─── Given material

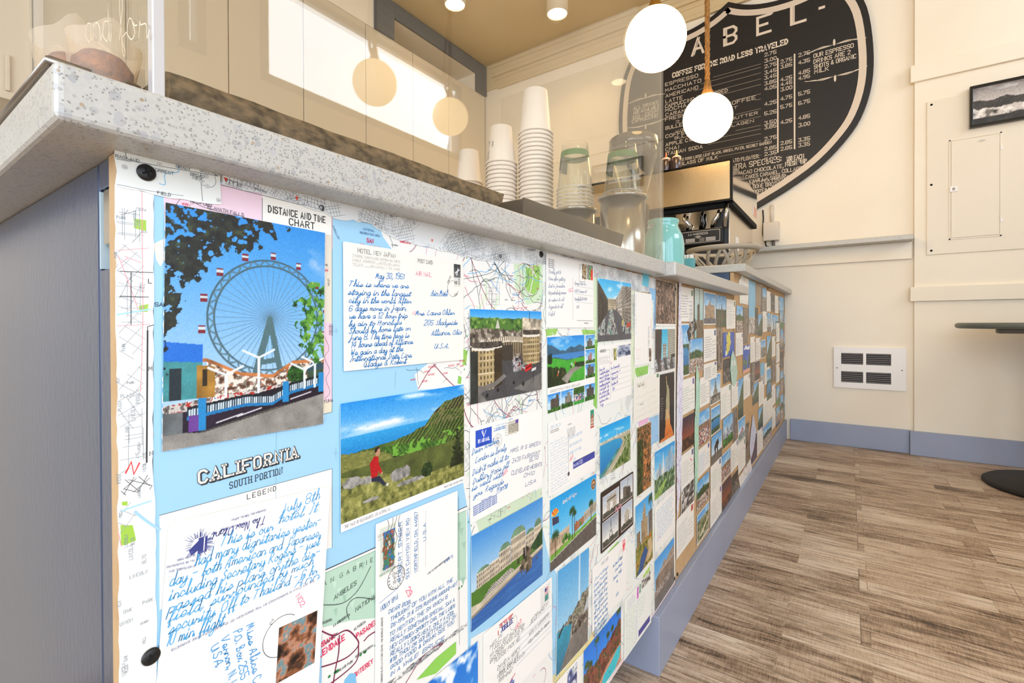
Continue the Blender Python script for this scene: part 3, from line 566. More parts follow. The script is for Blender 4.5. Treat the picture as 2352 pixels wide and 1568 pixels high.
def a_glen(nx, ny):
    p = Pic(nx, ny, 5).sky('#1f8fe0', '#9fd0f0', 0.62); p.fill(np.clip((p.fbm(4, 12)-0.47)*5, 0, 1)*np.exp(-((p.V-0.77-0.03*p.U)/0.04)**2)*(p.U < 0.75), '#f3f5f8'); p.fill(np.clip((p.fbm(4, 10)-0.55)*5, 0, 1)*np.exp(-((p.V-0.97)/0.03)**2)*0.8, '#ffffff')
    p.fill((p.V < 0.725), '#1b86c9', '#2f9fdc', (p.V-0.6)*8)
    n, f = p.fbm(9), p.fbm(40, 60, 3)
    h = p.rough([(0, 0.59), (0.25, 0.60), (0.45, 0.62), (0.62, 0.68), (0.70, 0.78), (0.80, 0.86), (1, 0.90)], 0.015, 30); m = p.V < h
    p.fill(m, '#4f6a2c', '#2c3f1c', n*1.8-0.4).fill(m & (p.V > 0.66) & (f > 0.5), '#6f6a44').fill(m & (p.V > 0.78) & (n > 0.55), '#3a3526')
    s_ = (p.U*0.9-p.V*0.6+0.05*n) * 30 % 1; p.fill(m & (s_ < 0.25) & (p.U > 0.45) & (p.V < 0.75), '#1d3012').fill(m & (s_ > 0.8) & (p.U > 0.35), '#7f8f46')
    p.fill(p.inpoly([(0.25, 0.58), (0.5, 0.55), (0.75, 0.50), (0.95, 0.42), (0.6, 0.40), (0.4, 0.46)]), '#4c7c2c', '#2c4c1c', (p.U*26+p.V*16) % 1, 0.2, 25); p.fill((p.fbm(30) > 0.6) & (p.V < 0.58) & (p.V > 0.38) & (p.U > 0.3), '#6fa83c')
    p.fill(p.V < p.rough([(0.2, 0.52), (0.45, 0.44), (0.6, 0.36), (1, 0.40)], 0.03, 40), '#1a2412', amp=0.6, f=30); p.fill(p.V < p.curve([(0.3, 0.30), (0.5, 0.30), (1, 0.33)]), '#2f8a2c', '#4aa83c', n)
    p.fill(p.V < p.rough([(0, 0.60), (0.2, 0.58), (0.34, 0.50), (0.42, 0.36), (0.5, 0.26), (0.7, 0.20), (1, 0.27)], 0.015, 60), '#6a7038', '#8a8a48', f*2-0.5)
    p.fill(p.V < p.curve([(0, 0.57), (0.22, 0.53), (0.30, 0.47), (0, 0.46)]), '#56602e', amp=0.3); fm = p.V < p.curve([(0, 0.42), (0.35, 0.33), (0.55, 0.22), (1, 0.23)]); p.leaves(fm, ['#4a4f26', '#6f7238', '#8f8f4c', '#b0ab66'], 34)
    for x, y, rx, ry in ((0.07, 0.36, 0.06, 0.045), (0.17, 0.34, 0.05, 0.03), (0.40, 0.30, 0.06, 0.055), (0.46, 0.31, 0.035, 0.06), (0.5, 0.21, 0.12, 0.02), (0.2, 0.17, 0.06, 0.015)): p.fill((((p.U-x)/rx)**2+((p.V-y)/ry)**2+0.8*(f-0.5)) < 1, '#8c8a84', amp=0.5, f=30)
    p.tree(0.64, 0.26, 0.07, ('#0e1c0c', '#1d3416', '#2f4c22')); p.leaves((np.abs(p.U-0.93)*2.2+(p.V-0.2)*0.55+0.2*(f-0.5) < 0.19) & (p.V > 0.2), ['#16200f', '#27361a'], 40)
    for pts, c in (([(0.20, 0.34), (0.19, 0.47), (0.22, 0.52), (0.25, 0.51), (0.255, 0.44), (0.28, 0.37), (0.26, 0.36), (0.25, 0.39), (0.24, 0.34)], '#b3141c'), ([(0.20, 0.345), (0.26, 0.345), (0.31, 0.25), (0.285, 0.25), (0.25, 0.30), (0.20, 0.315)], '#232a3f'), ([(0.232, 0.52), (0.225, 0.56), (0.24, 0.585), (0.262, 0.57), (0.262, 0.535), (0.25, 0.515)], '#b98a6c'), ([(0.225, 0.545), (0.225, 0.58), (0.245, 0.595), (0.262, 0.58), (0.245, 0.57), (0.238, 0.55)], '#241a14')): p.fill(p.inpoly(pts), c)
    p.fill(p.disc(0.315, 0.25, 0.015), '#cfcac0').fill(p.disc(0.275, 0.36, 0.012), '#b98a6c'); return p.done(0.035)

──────

● **Short task**: With the pictures left out, transcribe the material exactly.

● **Solution for this exercise**:
Continue the Blender Python script for this scene: part 3, from line 566. More parts follow. The script is for Blender 4.5. Treat the picture as 2352 pixels wide and 1568 pixels high.
def a_glen(nx, ny):
    p = Pic(nx, ny, 5).sky('#1f8fe0', '#9fd0f0', 0.62); p.fill(np.clip((p.fbm(4, 12)-0.47)*5, 0, 1)*np.exp(-((p.V-0.77-0.03*p.U)/0.04)**2)*(p.U < 0.75), '#f3f5f8'); p.fill(np.clip((p.fbm(4, 10)-0.55)*5, 0, 1)*np.exp(-((p.V-0.97)/0.03)**2)*0.8, '#ffffff')
    p.fill((p.V < 0.725), '#1b86c9', '#2f9fdc', (p.V-0.6)*8)
    n, f = p.fbm(9), p.fbm(40, 60, 3)
    h = p.rough([(0, 0.59), (0.25, 0.60), (0.45, 0.62), (0.62, 0.68), (0.70, 0.78), (0.80, 0.86), (1, 0.90)], 0.015, 30); m = p.V < h
    p.fill(m, '#4f6a2c', '#2c3f1c', n*1.8-0.4).fill(m & (p.V > 0.66) & (f > 0.5), '#6f6a44').fill(m & (p.V > 0.78) & (n > 0.55), '#3a3526')
    s_ = (p.U*0.9-p.V*0.6+0.05*n) * 30 % 1; p.fill(m & (s_ < 0.25) & (p.U > 0.45) & (p.V < 0.75), '#1d3012').fill(m & (s_ > 0.8) & (p.U > 0.35), '#7f8f46')
    p.fill(p.inpoly([(0.25, 0.58), (0.5, 0.55), (0.75, 0.50), (0.95, 0.42), (0.6, 0.40), (0.4, 0.46)]), '#4c7c2c', '#2c4c1c', (p.U*26+p.V*16) % 1, 0.2, 25); p.fill((p.fbm(30) > 0.6) & (p.V < 0.58) & (p.V > 0.38) & (p.U > 0.3), '#6fa83c')
    p.fill(p.V < p.rough([(0.2, 0.52), (0.45, 0.44), (0.6, 0.36), (1, 0.40)], 0.03, 40), '#1a2412', amp=0.6, f=30); p.fill(p.V < p.curve([(0.3, 0.30), (0.5, 0.30), (1, 0.33)]), '#2f8a2c', '#4aa83c', n)
    p.fill(p.V < p.rough([(0, 0.60), (0.2, 0.58), (0.34, 0.50), (0.42, 0.36), (0.5, 0.26), (0.7, 0.20), (1, 0.27)], 0.015, 60), '#6a7038', '#8a8a48', f*2-0.5)
    p.fill(p.V < p.curve([(0, 0.57), (0.22, 0.53), (0.30, 0.47), (0, 0.46)]), '#56602e', amp=0.3); fm = p.V < p.curve([(0, 0.42), (0.35, 0.33), (0.55, 0.22), (1, 0.23)]); p.leaves(fm, ['#4a4f26', '#6f7238', '#8f8f4c', '#b0ab66'], 34)
    for x, y, rx, ry in ((0.07, 0.36, 0.06, 0.045), (0.17, 0.34, 0.05, 0.03), (0.40, 0.30, 0.06, 0.055), (0.46, 0.31, 0.035, 0.06), (0.5, 0.21, 0.12, 0.02), (0.2, 0.17, 0.06, 0.015)): p.fill((((p.U-x)/rx)**2+((p.V-y)/ry)**2+0.8*(f-0.5)) < 1, '#8c8a84', amp=0.5, f=30)
    p.tree(0.64, 0.26, 0.07, ('#0e1c0c', '#1d3416', '#2f4c22')); p.leaves((np.abs(p.U-0.93)*2.2+(p.V-0.2)*0.55+0.2*(f-0.5) < 0.19) & (p.V > 0.2), ['#16200f', '#27361a'], 40)
    for pts, c in (([(0.20, 0.34), (0.19, 0.47), (0.22, 0.52), (0.25, 0.51), (0.255, 0.44), (0.28, 0.37), (0.26, 0.36), (0.25, 0.39), (0.24, 0.34)], '#b3141c'), ([(0.20, 0.345), (0.26, 0.345), (0.31, 0.25), (0.285, 0.25), (0.25, 0.30), (0.20, 0.315)], '#232a3f'), ([(0.232, 0.52), (0.225, 0.56), (0.24, 0.585), (0.262, 0.57), (0.262, 0.535), (0.25, 0.515)], '#b98a6c'), ([(0.225, 0.545), (0.225, 0.58), (0.245, 0.595), (0.262, 0.58), (0.245, 0.57), (0.238, 0.55)], '#241a14')): p.fill(p.inpoly(pts), c)
    p.fill(p.disc(0.315, 0.25, 0.015), '#cfcac0').fill(p.disc(0.275, 0.36, 0.012), '#b98a6c'); return p.done(0.035)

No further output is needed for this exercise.